Challenge: Please repeat the records exactly from their first line, finishing at the line containing "mat=m.m, smooth=True), kind='structure')" and including it.

-- BEGIN Available data --

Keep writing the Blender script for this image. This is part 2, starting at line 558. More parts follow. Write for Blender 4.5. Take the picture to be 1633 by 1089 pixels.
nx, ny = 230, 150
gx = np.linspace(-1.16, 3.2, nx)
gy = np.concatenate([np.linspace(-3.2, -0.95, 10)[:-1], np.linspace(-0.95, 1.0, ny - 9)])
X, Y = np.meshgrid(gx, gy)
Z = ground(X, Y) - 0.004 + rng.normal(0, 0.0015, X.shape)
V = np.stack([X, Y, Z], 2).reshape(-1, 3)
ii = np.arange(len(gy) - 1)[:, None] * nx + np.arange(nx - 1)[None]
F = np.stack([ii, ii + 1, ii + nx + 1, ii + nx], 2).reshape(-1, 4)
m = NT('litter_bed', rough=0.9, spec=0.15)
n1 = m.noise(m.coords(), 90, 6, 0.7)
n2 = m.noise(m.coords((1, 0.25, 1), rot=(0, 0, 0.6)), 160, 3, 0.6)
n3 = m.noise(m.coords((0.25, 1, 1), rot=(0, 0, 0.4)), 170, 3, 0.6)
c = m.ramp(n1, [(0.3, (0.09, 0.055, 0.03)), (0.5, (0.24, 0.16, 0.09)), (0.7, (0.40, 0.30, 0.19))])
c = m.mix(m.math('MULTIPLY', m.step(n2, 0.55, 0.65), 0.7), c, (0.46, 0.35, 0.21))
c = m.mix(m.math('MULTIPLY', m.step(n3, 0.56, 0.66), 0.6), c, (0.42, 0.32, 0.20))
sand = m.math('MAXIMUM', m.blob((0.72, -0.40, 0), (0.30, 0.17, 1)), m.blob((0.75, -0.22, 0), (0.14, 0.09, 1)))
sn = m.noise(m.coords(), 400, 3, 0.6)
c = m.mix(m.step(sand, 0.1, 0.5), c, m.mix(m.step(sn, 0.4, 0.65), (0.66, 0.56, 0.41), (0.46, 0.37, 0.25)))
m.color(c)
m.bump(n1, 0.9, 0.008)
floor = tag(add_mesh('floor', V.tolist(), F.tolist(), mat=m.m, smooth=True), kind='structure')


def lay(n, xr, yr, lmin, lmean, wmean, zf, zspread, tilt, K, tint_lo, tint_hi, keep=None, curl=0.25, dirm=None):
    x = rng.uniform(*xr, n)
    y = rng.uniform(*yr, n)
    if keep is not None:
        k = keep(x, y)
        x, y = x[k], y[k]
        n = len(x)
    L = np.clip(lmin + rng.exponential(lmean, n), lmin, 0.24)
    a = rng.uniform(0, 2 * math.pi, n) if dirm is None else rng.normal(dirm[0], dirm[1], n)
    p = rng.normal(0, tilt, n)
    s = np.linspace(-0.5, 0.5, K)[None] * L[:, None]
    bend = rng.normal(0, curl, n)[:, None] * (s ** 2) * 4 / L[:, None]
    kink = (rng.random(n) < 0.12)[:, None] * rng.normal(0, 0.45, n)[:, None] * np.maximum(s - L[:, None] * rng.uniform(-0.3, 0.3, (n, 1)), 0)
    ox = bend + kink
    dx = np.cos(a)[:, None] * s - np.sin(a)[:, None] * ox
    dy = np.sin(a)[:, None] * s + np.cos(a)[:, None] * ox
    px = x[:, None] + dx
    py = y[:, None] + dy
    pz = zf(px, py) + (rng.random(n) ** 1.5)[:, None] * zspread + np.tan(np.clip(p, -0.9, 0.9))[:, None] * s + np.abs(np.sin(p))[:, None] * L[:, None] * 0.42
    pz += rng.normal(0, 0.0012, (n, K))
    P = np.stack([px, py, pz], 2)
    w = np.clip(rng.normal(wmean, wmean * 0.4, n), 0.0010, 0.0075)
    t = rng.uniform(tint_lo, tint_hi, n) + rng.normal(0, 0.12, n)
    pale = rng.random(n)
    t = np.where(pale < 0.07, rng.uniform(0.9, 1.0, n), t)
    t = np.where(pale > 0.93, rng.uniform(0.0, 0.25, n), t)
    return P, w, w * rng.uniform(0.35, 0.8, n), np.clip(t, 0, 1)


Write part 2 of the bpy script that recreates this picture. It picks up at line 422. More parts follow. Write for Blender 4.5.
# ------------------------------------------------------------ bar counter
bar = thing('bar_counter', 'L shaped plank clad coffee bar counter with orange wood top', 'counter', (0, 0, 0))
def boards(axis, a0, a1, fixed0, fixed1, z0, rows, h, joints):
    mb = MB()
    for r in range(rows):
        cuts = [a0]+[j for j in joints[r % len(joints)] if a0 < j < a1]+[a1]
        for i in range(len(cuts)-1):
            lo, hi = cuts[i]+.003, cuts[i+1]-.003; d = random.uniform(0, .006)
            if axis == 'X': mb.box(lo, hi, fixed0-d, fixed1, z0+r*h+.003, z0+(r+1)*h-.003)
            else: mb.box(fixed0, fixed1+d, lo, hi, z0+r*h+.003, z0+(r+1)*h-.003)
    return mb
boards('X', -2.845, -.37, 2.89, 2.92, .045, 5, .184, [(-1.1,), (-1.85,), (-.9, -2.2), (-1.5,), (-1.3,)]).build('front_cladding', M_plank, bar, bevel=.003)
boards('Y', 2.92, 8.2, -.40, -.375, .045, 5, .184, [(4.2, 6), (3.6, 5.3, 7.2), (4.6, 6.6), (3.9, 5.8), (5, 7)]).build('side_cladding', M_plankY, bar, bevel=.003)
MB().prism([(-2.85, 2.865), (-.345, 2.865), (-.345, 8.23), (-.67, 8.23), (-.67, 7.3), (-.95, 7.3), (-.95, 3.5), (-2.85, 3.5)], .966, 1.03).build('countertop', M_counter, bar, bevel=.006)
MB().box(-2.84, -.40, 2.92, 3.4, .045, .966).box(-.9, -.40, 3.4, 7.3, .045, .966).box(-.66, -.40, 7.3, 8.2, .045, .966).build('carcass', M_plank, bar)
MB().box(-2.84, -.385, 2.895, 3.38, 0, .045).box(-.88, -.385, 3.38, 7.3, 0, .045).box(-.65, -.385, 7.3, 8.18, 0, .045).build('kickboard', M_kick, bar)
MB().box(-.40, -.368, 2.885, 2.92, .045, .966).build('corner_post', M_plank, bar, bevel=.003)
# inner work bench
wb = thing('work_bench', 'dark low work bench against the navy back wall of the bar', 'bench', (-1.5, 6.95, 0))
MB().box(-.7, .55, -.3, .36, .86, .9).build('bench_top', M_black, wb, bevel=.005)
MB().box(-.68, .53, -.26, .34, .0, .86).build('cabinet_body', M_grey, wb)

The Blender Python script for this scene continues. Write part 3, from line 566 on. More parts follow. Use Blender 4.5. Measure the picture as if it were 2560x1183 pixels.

-- END Available data --

The output:
Keep writing the Blender script for this image. This is part 2, starting at line 558. More parts follow. Write for Blender 4.5. Take the picture to be 1633 by 1089 pixels.
nx, ny = 230, 150
gx = np.linspace(-1.16, 3.2, nx)
gy = np.concatenate([np.linspace(-3.2, -0.95, 10)[:-1], np.linspace(-0.95, 1.0, ny - 9)])
X, Y = np.meshgrid(gx, gy)
Z = ground(X, Y) - 0.004 + rng.normal(0, 0.0015, X.shape)
V = np.stack([X, Y, Z], 2).reshape(-1, 3)
ii = np.arange(len(gy) - 1)[:, None] * nx + np.arange(nx - 1)[None]
F = np.stack([ii, ii + 1, ii + nx + 1, ii + nx], 2).reshape(-1, 4)
m = NT('litter_bed', rough=0.9, spec=0.15)
n1 = m.noise(m.coords(), 90, 6, 0.7)
n2 = m.noise(m.coords((1, 0.25, 1), rot=(0, 0, 0.6)), 160, 3, 0.6)
n3 = m.noise(m.coords((0.25, 1, 1), rot=(0, 0, 0.4)), 170, 3, 0.6)
c = m.ramp(n1, [(0.3, (0.09, 0.055, 0.03)), (0.5, (0.24, 0.16, 0.09)), (0.7, (0.40, 0.30, 0.19))])
c = m.mix(m.math('MULTIPLY', m.step(n2, 0.55, 0.65), 0.7), c, (0.46, 0.35, 0.21))
c = m.mix(m.math('MULTIPLY', m.step(n3, 0.56, 0.66), 0.6), c, (0.42, 0.32, 0.20))
sand = m.math('MAXIMUM', m.blob((0.72, -0.40, 0), (0.30, 0.17, 1)), m.blob((0.75, -0.22, 0), (0.14, 0.09, 1)))
sn = m.noise(m.coords(), 400, 3, 0.6)
c = m.mix(m.step(sand, 0.1, 0.5), c, m.mix(m.step(sn, 0.4, 0.65), (0.66, 0.56, 0.41), (0.46, 0.37, 0.25)))
m.color(c)
m.bump(n1, 0.9, 0.008)
floor = tag(add_mesh('floor', V.tolist(), F.tolist(), mat=m.m, smooth=True), kind='structure')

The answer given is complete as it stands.